La señal de las autoridades fue demoler completamente la estación superior. Bravo nos dice que la Municipalidad le dio al cuidador, que vivía en el piso alto de los dos de que constaba el inmueble, una casa en Playa Ancha, y la maquinaria, con sus dos motores, no duró ni un mes. La noticia certifica que “lo único que sabemos con claridad es que la jefa de la Oficina de Gestión Patrimonio, Sra. Paulina Kaplan no cuenta con un registro de estas piezas y que no tiene idea que se demolió el inmueble y que tampoco sabe algo acerca del destino final de las piezas originales que se encontraban en la Estación Superior”. Bravo recuerda haber llevado tiempo atrás los trinquetes de la inferior al ascensorista para evitar su desaparición; no sobrevivieron a la desaparición respectiva de su segunda casa.

Dos metros de basura, nos dice Bravo yo diría que nada exageradamente, ocupan la estación hoy. Contemplo colchones, butacas, edredones, bolsas, mesas, cubos, botellas, cajas, ropas de todo tipo, botellas de Coca-Cola, Bilz o Watts, una nevera, latas de Escudo y Budweiser, tripas variadas de a saber qué electrodomésticos e incluso cajas de CD. Las paredes, pilares y rieles sobreviven como enésima prueba de lo que fue y no pudo seguir siendo, su abandono envuelto en el amoroso abrazo de la basura y las margaritas.
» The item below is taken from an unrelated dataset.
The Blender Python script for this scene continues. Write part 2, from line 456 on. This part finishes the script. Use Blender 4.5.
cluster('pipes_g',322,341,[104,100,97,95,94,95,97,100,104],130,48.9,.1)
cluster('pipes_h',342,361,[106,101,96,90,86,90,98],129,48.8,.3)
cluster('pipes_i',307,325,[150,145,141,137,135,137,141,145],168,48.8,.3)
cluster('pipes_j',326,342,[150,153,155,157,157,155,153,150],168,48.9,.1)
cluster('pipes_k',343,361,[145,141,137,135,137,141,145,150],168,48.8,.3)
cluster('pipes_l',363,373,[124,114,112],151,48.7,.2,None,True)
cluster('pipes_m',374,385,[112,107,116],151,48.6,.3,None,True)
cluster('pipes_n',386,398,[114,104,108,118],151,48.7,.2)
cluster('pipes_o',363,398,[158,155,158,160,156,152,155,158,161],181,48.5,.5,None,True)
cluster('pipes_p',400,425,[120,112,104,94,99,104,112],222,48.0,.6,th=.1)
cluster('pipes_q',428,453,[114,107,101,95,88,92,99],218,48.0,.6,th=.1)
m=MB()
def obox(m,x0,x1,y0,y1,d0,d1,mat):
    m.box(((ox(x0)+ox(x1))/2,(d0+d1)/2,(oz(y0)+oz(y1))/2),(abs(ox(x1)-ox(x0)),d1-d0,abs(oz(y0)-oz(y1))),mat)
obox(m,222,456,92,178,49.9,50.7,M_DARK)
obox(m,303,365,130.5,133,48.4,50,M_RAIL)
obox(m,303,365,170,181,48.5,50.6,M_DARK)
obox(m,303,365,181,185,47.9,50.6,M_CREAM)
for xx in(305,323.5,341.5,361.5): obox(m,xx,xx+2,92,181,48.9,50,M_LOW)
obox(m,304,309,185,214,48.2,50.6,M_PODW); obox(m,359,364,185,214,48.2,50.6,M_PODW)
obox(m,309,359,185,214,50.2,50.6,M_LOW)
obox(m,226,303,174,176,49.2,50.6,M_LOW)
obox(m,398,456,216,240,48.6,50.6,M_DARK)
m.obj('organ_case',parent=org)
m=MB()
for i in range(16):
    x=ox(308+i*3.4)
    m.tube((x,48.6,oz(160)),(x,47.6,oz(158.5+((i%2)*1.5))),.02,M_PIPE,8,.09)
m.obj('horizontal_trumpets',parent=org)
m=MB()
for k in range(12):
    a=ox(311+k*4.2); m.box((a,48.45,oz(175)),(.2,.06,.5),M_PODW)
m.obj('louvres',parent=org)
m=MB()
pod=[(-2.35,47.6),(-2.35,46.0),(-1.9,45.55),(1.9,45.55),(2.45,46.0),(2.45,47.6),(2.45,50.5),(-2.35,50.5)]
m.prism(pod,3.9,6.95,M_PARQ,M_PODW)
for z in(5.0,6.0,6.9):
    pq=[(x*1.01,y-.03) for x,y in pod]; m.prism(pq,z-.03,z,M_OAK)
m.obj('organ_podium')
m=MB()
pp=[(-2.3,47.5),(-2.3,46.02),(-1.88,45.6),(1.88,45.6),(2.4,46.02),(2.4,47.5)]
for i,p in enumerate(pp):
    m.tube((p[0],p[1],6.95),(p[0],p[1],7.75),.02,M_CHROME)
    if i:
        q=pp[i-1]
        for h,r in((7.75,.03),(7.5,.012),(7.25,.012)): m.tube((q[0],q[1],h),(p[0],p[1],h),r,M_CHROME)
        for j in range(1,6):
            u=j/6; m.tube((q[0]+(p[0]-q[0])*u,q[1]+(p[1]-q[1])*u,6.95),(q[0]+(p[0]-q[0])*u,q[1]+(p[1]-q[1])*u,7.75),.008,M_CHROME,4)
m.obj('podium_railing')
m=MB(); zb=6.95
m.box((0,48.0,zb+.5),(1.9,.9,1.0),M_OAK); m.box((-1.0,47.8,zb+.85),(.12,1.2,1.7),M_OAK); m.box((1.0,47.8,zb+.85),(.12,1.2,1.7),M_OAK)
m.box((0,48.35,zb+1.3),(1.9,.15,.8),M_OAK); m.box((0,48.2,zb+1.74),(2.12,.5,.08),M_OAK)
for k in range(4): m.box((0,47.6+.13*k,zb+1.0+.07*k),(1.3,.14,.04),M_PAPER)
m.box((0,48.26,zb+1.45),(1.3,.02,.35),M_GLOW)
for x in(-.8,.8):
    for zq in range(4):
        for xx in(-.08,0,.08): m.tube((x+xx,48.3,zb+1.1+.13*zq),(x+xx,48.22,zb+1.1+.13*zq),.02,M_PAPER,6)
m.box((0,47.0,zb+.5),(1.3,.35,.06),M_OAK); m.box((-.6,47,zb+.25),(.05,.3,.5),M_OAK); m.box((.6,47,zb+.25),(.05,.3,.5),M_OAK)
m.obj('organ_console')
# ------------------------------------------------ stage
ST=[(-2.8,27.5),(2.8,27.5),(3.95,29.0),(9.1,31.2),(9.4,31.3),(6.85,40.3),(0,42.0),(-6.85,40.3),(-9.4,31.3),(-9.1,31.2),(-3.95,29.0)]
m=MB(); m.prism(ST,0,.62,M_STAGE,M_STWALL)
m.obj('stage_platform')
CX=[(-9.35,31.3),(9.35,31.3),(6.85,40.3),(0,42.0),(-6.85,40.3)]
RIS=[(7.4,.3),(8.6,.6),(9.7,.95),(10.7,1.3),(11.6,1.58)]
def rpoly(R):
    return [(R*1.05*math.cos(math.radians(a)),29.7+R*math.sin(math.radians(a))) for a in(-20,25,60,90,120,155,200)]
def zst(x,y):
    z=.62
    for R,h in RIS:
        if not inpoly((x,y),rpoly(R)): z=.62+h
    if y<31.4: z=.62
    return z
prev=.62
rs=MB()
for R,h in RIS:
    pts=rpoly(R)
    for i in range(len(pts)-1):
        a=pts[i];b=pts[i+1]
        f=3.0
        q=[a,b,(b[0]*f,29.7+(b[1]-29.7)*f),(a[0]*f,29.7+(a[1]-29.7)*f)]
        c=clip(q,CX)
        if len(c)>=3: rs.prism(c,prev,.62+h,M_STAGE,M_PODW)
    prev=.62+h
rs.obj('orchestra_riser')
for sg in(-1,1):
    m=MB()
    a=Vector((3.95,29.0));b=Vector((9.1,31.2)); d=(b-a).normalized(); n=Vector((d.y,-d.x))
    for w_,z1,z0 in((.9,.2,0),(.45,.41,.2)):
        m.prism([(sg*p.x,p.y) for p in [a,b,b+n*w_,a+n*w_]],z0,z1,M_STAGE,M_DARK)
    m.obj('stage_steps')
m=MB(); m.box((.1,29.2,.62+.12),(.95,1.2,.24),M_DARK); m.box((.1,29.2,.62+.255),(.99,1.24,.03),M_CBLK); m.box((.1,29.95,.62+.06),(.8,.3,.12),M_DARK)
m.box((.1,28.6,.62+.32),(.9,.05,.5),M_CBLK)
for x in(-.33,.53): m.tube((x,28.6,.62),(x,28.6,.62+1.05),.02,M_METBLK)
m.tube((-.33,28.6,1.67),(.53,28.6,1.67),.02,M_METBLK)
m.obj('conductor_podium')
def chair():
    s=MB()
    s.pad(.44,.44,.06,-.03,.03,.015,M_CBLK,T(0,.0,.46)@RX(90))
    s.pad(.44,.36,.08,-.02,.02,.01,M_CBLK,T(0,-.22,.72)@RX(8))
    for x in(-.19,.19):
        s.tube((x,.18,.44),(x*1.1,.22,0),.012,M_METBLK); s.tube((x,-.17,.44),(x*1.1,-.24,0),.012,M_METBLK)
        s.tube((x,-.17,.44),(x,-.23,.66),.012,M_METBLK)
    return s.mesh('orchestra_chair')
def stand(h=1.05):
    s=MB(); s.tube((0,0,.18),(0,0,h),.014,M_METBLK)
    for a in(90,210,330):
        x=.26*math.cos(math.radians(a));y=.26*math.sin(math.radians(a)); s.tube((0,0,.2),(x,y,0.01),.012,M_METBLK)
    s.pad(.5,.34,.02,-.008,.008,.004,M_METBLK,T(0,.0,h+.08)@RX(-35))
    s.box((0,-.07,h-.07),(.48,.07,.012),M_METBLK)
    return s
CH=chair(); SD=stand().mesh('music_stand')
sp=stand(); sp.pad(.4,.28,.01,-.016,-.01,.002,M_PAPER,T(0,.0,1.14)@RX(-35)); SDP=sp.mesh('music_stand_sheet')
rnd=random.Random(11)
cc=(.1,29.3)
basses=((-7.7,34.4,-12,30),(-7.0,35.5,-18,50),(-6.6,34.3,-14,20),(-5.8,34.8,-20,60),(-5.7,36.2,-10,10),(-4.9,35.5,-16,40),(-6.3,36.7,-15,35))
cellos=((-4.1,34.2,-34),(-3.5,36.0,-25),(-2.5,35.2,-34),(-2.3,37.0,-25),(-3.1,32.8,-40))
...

Frente a la estación observo curioso el nombre de dos calles: Aristóteles y Demóstenes. Ramón, un vecino que llegó a la zona con 3 años y con 73 vive en la que fue casa de su madre, recuerda que antes eran empedradas, que tras el incendio (asumo que el de 2014) se pavimentó todo hasta arriba, que por allá llegaron muchos trabajadores del norte expulsados por la crisis del salitre, que el ascensor era “vital” por los malos y escasos accesos, que la micro no llegó hasta los 60 y paraba ante la estación, centro neurálgico de la zona, con alta vida comercial por todo lo dicho. Lo que puedo añadir es que en 2014 no solo se pavimentó: a raíz del incendio Michelle Bachelet anunció un Plan de Recuperación de los Ascensores de Valparaíso, que implicaba la construcción de un nuevo ascensor Las Cañas. Nunca se supo.
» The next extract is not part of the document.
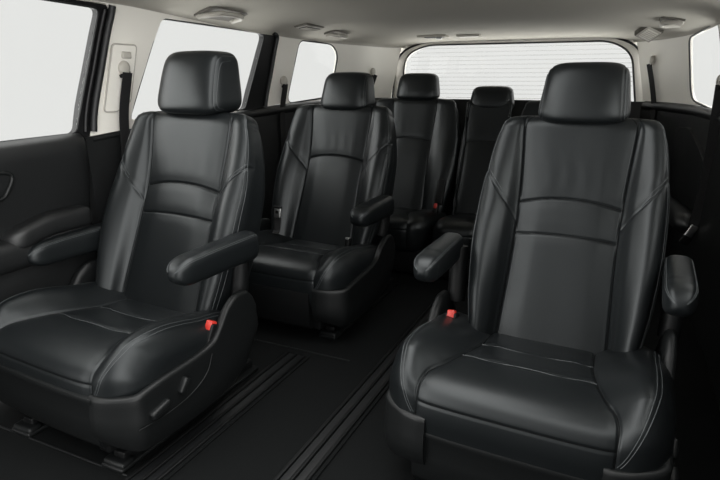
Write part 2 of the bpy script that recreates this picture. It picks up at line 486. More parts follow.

Nos queda ya solamente la mítica escala de la muerte, “excelente práctica para subir a las pirámides del sol y de la luna de Teotihuacán, (…) no recomendable para glaucomatosos, hipertensos ni adoradores de Baco, anónimos o públicos”, como decía Sáez Godoy, pero por eso es que nosotros la bajamos. 318 peldaños como tenía yo anotado, o 366 como le contaba Edwards Bello en 1961, los bajo en un suspiro charlando con algunos miembros participantes de la ruta, como Cristian, joven periodista del cerro Mariposas que más arriba cantó a capella  “Ascensores” de Payo Grondona (cuyo nombre ignoraba), y observando la tierra y la maleza que poco a poco entierra los rieles, la basura que continúa acumulándose pero poco a poco va disminuyendo, acaso amedrentada por la bella y enorme chimenea del antiguo crematorio de basuras del fondo de la quebrada, al lado de lo que antes fue estación baja, donde termina nuestro tour. 

Discursos de cierre, resumen de agravios sin solución, palabras de esperanza y ánimo, y anotación en mi caso de teléfonos para futuras entrevistas. La emoción nunca falta cuando transito un trecho nuevo de esta ciudad que nunca acaba. No me traje gorra, no me puse protector solar y no me he quemado por poco. El calor ha sido rotundo y maravilloso, pero por el plan ahora corre a sus anchas un aire frío y agresivo. Me espera una tarde de películas de terror y soledad que, hoy, será gozosa.